### What to work on
Output, please, exactly those lines of the listing that come before the line with "0.265, 0.095), 0.48)", along with that line itself.

——————————

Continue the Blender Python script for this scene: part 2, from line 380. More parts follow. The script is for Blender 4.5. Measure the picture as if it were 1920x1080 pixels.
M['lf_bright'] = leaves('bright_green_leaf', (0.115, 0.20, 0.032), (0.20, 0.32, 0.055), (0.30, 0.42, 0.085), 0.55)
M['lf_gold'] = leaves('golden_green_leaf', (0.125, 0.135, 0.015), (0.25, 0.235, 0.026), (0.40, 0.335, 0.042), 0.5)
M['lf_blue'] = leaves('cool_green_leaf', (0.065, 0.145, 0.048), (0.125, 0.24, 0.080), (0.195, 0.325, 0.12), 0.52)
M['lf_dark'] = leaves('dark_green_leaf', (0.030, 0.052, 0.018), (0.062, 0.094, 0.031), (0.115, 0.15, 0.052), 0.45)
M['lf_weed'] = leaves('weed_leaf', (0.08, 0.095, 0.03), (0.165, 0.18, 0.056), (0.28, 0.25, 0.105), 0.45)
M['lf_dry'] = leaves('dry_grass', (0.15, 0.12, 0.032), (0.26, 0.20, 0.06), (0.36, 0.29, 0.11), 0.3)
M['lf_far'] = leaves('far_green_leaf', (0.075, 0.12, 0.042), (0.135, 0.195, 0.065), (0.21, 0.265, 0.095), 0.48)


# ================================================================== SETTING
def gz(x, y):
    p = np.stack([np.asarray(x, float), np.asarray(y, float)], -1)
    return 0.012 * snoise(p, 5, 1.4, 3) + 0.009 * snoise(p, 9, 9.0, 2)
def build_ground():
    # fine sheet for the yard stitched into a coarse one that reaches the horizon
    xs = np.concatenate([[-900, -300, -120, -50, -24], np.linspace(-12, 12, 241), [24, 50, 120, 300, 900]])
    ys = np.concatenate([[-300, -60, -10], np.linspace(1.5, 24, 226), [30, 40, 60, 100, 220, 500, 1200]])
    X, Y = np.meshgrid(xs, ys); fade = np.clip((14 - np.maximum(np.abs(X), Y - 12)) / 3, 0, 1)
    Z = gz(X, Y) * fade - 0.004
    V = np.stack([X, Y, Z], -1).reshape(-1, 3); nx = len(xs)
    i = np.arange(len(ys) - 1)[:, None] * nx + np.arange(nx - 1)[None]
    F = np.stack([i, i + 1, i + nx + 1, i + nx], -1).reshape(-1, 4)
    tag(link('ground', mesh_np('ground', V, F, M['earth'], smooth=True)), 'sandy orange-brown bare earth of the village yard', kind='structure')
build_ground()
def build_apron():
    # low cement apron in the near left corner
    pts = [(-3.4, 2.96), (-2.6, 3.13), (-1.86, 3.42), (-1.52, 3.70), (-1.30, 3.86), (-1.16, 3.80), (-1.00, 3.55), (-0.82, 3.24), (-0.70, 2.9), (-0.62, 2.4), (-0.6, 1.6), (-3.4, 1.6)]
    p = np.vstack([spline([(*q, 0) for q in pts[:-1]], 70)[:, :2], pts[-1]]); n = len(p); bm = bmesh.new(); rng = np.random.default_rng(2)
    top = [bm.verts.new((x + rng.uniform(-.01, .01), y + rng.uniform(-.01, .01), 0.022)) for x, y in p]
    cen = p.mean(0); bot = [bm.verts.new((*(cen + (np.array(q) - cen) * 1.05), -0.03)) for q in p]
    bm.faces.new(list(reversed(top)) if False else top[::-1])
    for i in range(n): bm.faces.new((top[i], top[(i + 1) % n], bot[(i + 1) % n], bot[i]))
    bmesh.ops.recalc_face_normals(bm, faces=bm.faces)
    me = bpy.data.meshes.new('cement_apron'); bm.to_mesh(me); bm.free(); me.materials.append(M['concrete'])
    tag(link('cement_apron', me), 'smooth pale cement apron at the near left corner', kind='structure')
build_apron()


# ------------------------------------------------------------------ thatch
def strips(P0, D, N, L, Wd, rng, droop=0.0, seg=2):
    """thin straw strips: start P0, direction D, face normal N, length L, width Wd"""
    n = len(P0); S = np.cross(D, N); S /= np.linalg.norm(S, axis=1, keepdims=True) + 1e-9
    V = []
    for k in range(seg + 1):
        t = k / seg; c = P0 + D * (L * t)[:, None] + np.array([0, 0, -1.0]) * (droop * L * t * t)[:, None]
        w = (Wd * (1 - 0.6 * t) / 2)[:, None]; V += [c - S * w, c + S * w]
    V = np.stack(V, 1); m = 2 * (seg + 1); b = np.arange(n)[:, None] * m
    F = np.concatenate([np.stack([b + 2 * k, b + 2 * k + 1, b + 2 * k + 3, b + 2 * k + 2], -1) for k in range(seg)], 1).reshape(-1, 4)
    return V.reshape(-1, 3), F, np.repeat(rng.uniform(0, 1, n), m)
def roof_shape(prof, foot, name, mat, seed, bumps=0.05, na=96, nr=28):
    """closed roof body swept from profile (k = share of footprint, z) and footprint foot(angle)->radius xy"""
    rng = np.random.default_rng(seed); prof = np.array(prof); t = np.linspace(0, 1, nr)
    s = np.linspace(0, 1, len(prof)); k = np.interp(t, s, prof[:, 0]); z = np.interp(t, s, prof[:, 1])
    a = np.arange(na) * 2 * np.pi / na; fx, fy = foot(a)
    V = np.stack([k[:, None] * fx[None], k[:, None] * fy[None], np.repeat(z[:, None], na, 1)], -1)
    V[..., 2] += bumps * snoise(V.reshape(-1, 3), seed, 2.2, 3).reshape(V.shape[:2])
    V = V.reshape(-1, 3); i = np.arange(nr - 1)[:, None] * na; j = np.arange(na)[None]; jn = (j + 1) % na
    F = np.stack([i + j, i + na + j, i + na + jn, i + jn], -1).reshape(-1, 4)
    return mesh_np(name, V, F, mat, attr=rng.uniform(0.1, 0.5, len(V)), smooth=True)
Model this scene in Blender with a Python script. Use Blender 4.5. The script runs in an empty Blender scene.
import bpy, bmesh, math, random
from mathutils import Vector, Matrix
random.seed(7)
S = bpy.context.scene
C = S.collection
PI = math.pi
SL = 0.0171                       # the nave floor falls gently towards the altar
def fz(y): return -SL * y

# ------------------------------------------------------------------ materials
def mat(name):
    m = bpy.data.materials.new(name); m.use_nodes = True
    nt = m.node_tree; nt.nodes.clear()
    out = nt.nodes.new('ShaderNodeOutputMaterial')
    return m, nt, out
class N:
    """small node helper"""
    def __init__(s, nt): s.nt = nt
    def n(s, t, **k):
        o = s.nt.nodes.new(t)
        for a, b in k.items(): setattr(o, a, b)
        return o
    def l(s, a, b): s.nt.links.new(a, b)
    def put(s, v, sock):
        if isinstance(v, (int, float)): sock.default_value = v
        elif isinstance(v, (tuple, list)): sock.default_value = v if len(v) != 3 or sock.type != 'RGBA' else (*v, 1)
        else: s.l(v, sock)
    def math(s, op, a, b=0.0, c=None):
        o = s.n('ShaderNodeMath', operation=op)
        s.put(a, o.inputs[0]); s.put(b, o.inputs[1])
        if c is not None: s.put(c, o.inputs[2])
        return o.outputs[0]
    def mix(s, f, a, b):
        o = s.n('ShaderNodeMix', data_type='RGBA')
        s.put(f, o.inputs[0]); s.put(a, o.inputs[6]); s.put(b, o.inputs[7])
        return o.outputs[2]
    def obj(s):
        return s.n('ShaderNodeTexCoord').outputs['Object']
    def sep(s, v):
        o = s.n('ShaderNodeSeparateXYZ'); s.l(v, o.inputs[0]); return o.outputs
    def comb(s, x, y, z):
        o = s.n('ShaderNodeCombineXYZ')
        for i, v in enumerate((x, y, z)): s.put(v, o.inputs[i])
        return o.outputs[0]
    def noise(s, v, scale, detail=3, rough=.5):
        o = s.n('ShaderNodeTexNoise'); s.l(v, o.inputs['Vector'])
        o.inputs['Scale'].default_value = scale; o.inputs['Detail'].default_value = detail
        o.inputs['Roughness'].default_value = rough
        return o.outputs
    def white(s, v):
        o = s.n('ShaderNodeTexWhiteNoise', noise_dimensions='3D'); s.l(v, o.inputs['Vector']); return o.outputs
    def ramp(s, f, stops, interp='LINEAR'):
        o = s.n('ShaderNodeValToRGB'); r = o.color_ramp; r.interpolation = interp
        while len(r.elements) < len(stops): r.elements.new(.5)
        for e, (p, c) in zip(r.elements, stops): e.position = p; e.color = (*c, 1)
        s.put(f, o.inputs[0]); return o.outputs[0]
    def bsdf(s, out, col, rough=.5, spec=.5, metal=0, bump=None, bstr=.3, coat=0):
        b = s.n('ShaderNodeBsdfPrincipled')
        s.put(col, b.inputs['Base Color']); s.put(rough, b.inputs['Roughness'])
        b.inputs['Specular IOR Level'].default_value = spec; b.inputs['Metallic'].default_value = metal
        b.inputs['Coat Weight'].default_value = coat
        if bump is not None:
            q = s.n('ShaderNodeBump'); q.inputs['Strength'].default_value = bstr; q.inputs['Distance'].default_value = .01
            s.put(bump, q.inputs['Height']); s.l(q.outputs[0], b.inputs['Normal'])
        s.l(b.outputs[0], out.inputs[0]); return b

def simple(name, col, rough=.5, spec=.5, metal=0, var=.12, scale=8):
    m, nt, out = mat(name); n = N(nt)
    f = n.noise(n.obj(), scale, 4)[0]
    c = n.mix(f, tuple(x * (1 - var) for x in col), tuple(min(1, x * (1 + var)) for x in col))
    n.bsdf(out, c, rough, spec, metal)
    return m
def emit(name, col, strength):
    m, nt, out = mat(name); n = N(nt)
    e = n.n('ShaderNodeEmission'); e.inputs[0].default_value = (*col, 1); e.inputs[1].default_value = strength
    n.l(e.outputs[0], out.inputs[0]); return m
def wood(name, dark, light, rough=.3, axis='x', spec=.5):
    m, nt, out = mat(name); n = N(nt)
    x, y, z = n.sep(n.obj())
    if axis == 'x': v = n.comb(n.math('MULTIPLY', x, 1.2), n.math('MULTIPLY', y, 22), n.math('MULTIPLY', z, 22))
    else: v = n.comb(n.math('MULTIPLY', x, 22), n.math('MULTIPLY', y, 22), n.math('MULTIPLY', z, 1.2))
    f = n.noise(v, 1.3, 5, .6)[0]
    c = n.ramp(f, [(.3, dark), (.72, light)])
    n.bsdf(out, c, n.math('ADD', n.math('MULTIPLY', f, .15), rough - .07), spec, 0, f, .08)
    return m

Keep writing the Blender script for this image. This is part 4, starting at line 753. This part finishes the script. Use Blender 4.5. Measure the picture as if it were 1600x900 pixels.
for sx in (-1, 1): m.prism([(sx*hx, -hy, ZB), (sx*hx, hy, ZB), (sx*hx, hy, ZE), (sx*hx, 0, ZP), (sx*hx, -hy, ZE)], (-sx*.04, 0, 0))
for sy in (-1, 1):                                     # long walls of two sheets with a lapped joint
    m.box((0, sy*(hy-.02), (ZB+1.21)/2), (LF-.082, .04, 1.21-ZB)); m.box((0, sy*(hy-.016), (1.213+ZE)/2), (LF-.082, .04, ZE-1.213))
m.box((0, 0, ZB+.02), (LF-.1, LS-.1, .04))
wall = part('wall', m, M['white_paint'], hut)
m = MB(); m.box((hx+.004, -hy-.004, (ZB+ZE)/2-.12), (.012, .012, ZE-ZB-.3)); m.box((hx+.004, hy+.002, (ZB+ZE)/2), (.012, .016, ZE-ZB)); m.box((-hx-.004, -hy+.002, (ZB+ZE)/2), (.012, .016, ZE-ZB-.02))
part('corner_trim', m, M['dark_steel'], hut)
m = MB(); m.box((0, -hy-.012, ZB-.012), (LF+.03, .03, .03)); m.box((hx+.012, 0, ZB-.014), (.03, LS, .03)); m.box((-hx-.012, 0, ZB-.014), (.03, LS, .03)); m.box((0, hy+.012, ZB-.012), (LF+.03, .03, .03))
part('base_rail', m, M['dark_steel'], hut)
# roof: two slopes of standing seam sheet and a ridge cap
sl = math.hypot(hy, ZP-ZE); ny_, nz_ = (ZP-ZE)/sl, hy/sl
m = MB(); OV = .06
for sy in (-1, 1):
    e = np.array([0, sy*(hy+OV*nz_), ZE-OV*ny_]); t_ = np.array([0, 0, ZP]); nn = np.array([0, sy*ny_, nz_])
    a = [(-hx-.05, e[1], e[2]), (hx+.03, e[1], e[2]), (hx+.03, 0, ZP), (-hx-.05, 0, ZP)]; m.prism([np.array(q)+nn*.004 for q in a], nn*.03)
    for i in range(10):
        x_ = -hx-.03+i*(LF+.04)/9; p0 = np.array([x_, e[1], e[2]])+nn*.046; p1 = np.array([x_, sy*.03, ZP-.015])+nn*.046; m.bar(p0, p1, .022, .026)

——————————

### Output below
Continue the Blender Python script for this scene: part 2, from line 380. More parts follow. The script is for Blender 4.5. Measure the picture as if it were 1920x1080 pixels.
M['lf_bright'] = leaves('bright_green_leaf', (0.115, 0.20, 0.032), (0.20, 0.32, 0.055), (0.30, 0.42, 0.085), 0.55)
M['lf_gold'] = leaves('golden_green_leaf', (0.125, 0.135, 0.015), (0.25, 0.235, 0.026), (0.40, 0.335, 0.042), 0.5)
M['lf_blue'] = leaves('cool_green_leaf', (0.065, 0.145, 0.048), (0.125, 0.24, 0.080), (0.195, 0.325, 0.12), 0.52)
M['lf_dark'] = leaves('dark_green_leaf', (0.030, 0.052, 0.018), (0.062, 0.094, 0.031), (0.115, 0.15, 0.052), 0.45)
M['lf_weed'] = leaves('weed_leaf', (0.08, 0.095, 0.03), (0.165, 0.18, 0.056), (0.28, 0.25, 0.105), 0.45)
M['lf_dry'] = leaves('dry_grass', (0.15, 0.12, 0.032), (0.26, 0.20, 0.06), (0.36, 0.29, 0.11), 0.3)
M['lf_far'] = leaves('far_green_leaf', (0.075, 0.12, 0.042), (0.135, 0.195, 0.065), (0.21, 0.265, 0.095), 0.48)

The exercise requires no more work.